An explanation of Mondrian's oeuvre by Michael Sciam

Why abstract?

Painting means observing the world, breathing in all of its forms and colors and transforming that infinite variety into the most concentrated forms of thought. This is the real meaning of abstraction and not sprinkling just any shapes and colors in bulk on a surface.

“Painting is a mental activity” (Leonardo da Vinci)

Every description we formulate of the world is a process of transposing the infinite physical reality into finite mental constructs that we can use to observe, examine, and establish relations between different phenomena and things around us. Physical reality is to be understood both as the macrocosm outside us and as the microcosm within us.

It must, however, be remembered that these constructs are abstractions of the real phenomena, which are of a far more complex and almost infinite nature than the ideas we make of them.

Every era and every civilization or culture has its own ideas about reality. While we do our utmost to give precise shape to our ideas, reality slowly changes and we therefore should be able to change our ideas about it. While this is obvious in scientific activities, it is not at all so when dealing with social, moral or religious issues.
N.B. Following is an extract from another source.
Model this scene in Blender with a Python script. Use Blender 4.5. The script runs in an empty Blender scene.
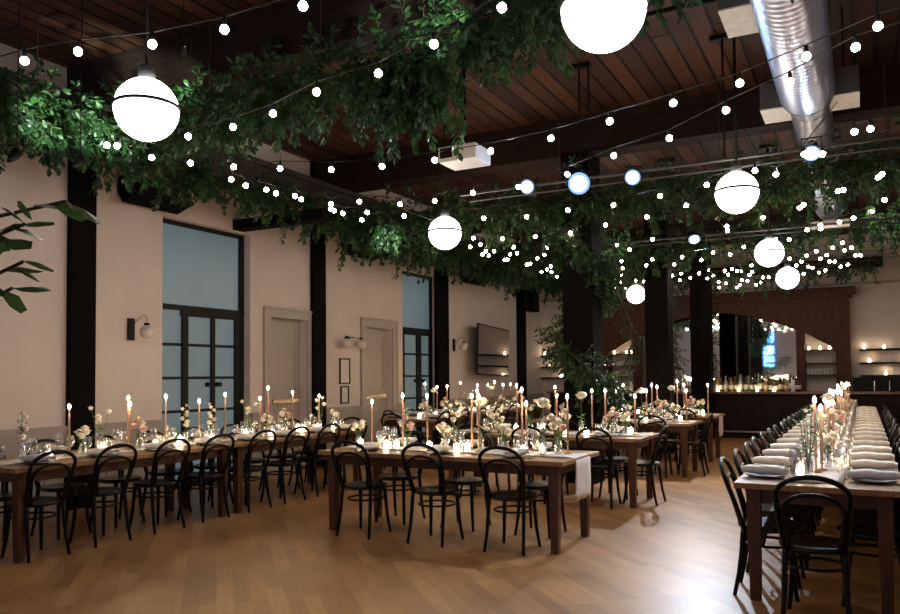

We have been aware ever since Immanuel Kant that we can know our representations of phenomena but not phenomena in themselves. Nevertheless, we identify our mental symbols with physical phenomena out of habit and we take our ideas as true reality for the sake of convenience.
Every work of art is the creation of a finite field of relations that seek to evoke the far more complex and elusive relations perceived in the space of real life.

Abstracting a common basic structure from the fleeting aspect of single things enables the Dutch painter to represent the broadest range of variation without getting lost in the outward appearances of countless things that fragment the consciousness and prevent an overall vision.

As Mondrian put it, “Art should express the universal.”

Harassed as we are by the frenzied pace of life, we have lost the capacity to consider questions of greater breadth. We have reached the point of being ashamed to talk about universal issues.